As a busy mother of three living in the rural U.S. — specifically beautiful East Tennessee — I am truly blessed: With my three healthy children, for starters; with my incredibly fulfilling work with families from around the world; and with my husband’s support and his spiritual leadership in our church. It’s a pretty sweet life. As Earth Day comes around again, I’m reminded of these blessings, but also of the many families around the world who lack the bounty and blessings we take for granted.

As a Peace Corps volunteer in Latin America, I saw deprivation at close range. I watched women lose babies. I watched babies lose mothers, and the tragic effects of those losses. I went on to work for an organization focused on helping children and mothers survive and thrive, including launching a program to provide clean water for kids under five in Latin America and around the world.

Those experiences helped me recognize how fortunate I am to live in a world with so many opportunities, benefits and resources.

This Earth Day I invite you to recognize one of the best natural resources we have: parents. When parents thrive, mothers as well as fathers, – and especially when mothers are able to make choices about the spacing of their children – their families and communities thrive too.

As a parent, I know that healthy, thriving women both create and depend on healthy, thriving communities. We all depend on the bounty of the earth for the health and well-being of our children and families. I recognize more than ever that our resources are not inexhaustible. Without clean air and water, healthy forests, abundant fish and wildlife, we cannot have healthy families. And a healthy environment depends on families who are empowered to make informed decisions that work for them, particularly about the size of their family and healthy spacing of those children. The myriad ways women, and in turn families and communities, are affected by lack of access to care are profound and far-reaching.

Now as a parent educator, I help parents by focusing on raising children with empathy and respect. When we foster empathy in our children, they grow up to have empathy for others and for the future world, and that includes caring for our environment. Creating a sustainable environment is about compassion for others. That means being good stewards and making sure that others also have what we have benefitted from–access to clean water, clean air, and the basics of healthcare, including family planning resources and information and prenatal care. Undeserving, I have benefitted greatly from these resources. So when families around the world are asking for resources to improve their lives as well, and we have the means to provide them, I am moved to do what I can.

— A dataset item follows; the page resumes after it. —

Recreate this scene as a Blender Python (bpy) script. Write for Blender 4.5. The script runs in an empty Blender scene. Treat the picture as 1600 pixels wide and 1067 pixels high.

Sometimes it’s challenging to connect the dots between healthy people and a healthy planet; but for me, it feels essential. If we have the knowledge, skills and resources to make our own and our children’s lives fulfilling and healthy, it’s our responsibility to be engaged and take action. Sharing will mean a healthier planet—and healthier families too. It means helping to ensure a healthy world for children to grow up in, healthy air to breathe, clean water to drink.

My children will, God willing, grow up healthy and empowered to plan their own families. But the world they will live in depends on the decisions we make now about how to empower the rest of the world’s women. By giving women choices and education, information and resources regarding family planning, including natural family planning, women will have access to the tools they need to make decisions about their family’s future. We can help build a world in which every woman and girl – and everyone man and boy – can grow up as blessed as you and me.